• _INSTRUCTIONS TO FOLLOW_
Print all of the data exactly.

• _DATASET SECTION_
____

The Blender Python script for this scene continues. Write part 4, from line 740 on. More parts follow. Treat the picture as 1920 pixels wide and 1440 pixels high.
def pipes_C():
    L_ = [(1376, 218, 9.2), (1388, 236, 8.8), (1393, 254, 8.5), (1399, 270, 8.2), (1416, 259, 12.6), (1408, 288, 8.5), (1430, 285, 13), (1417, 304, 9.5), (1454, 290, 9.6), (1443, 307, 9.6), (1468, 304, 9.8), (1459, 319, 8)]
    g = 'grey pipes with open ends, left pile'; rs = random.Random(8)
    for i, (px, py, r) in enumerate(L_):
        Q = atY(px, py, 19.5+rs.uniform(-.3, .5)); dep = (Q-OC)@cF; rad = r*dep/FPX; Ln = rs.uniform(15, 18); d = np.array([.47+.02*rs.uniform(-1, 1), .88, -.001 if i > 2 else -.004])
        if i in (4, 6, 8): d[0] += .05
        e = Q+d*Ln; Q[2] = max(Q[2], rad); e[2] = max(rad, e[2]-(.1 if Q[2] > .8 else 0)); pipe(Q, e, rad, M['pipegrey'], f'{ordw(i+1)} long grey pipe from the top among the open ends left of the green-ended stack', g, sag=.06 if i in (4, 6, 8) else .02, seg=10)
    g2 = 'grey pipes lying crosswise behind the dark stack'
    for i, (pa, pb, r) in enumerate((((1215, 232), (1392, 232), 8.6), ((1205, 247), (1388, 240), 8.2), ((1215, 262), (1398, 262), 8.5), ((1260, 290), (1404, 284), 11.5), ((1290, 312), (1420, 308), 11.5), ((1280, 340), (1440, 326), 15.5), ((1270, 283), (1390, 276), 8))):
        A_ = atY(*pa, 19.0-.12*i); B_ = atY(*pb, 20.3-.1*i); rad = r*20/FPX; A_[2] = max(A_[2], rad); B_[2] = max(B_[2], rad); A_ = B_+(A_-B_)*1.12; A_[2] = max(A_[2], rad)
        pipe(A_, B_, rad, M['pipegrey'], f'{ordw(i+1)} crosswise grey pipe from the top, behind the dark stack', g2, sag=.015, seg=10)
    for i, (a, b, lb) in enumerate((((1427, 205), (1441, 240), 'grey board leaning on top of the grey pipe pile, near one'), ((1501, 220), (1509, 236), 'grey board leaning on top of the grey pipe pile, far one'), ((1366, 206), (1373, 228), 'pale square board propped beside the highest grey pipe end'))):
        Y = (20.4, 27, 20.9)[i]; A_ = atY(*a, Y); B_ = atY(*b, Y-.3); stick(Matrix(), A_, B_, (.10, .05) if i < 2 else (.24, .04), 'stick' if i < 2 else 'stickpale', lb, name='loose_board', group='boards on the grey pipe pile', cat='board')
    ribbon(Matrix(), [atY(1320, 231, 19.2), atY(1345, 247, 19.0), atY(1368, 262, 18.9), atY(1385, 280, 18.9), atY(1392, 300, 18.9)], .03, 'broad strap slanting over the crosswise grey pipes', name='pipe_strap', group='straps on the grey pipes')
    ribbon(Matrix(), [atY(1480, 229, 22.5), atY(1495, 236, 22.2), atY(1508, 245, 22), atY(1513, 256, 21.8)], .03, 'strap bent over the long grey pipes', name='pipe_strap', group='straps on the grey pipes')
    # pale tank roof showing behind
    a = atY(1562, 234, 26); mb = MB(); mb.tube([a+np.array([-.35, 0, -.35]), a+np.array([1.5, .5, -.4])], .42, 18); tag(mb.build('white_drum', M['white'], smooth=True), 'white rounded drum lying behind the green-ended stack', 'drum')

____

• _EXERCISE OUTPUT_
The Blender Python script for this scene continues. Write part 4, from line 740 on. More parts follow. Treat the picture as 1920 pixels wide and 1440 pixels high.
def pipes_C():
    L_ = [(1376, 218, 9.2), (1388, 236, 8.8), (1393, 254, 8.5), (1399, 270, 8.2), (1416, 259, 12.6), (1408, 288, 8.5), (1430, 285, 13), (1417, 304, 9.5), (1454, 290, 9.6), (1443, 307, 9.6), (1468, 304, 9.8), (1459, 319, 8)]
    g = 'grey pipes with open ends, left pile'; rs = random.Random(8)
    for i, (px, py, r) in enumerate(L_):
        Q = atY(px, py, 19.5+rs.uniform(-.3, .5)); dep = (Q-OC)@cF; rad = r*dep/FPX; Ln = rs.uniform(15, 18); d = np.array([.47+.02*rs.uniform(-1, 1), .88, -.001 if i > 2 else -.004])
        if i in (4, 6, 8): d[0] += .05
        e = Q+d*Ln; Q[2] = max(Q[2], rad); e[2] = max(rad, e[2]-(.1 if Q[2] > .8 else 0)); pipe(Q, e, rad, M['pipegrey'], f'{ordw(i+1)} long grey pipe from the top among the open ends left of the green-ended stack', g, sag=.06 if i in (4, 6, 8) else .02, seg=10)
    g2 = 'grey pipes lying crosswise behind the dark stack'
    for i, (pa, pb, r) in enumerate((((1215, 232), (1392, 232), 8.6), ((1205, 247), (1388, 240), 8.2), ((1215, 262), (1398, 262), 8.5), ((1260, 290), (1404, 284), 11.5), ((1290, 312), (1420, 308), 11.5), ((1280, 340), (1440, 326), 15.5), ((1270, 283), (1390, 276), 8))):
        A_ = atY(*pa, 19.0-.12*i); B_ = atY(*pb, 20.3-.1*i); rad = r*20/FPX; A_[2] = max(A_[2], rad); B_[2] = max(B_[2], rad); A_ = B_+(A_-B_)*1.12; A_[2] = max(A_[2], rad)
        pipe(A_, B_, rad, M['pipegrey'], f'{ordw(i+1)} crosswise grey pipe from the top, behind the dark stack', g2, sag=.015, seg=10)
    for i, (a, b, lb) in enumerate((((1427, 205), (1441, 240), 'grey board leaning on top of the grey pipe pile, near one'), ((1501, 220), (1509, 236), 'grey board leaning on top of the grey pipe pile, far one'), ((1366, 206), (1373, 228), 'pale square board propped beside the highest grey pipe end'))):
        Y = (20.4, 27, 20.9)[i]; A_ = atY(*a, Y); B_ = atY(*b, Y-.3); stick(Matrix(), A_, B_, (.10, .05) if i < 2 else (.24, .04), 'stick' if i < 2 else 'stickpale', lb, name='loose_board', group='boards on the grey pipe pile', cat='board')
    ribbon(Matrix(), [atY(1320, 231, 19.2), atY(1345, 247, 19.0), atY(1368, 262, 18.9), atY(1385, 280, 18.9), atY(1392, 300, 18.9)], .03, 'broad strap slanting over the crosswise grey pipes', name='pipe_strap', group='straps on the grey pipes')
    ribbon(Matrix(), [atY(1480, 229, 22.5), atY(1495, 236, 22.2), atY(1508, 245, 22), atY(1513, 256, 21.8)], .03, 'strap bent over the long grey pipes', name='pipe_strap', group='straps on the grey pipes')
    # pale tank roof showing behind
    a = atY(1562, 234, 26); mb = MB(); mb.tube([a+np.array([-.35, 0, -.35]), a+np.array([1.5, .5, -.4])], .42, 18); tag(mb.build('white_drum', M['white'], smooth=True), 'white rounded drum lying behind the green-ended stack', 'drum')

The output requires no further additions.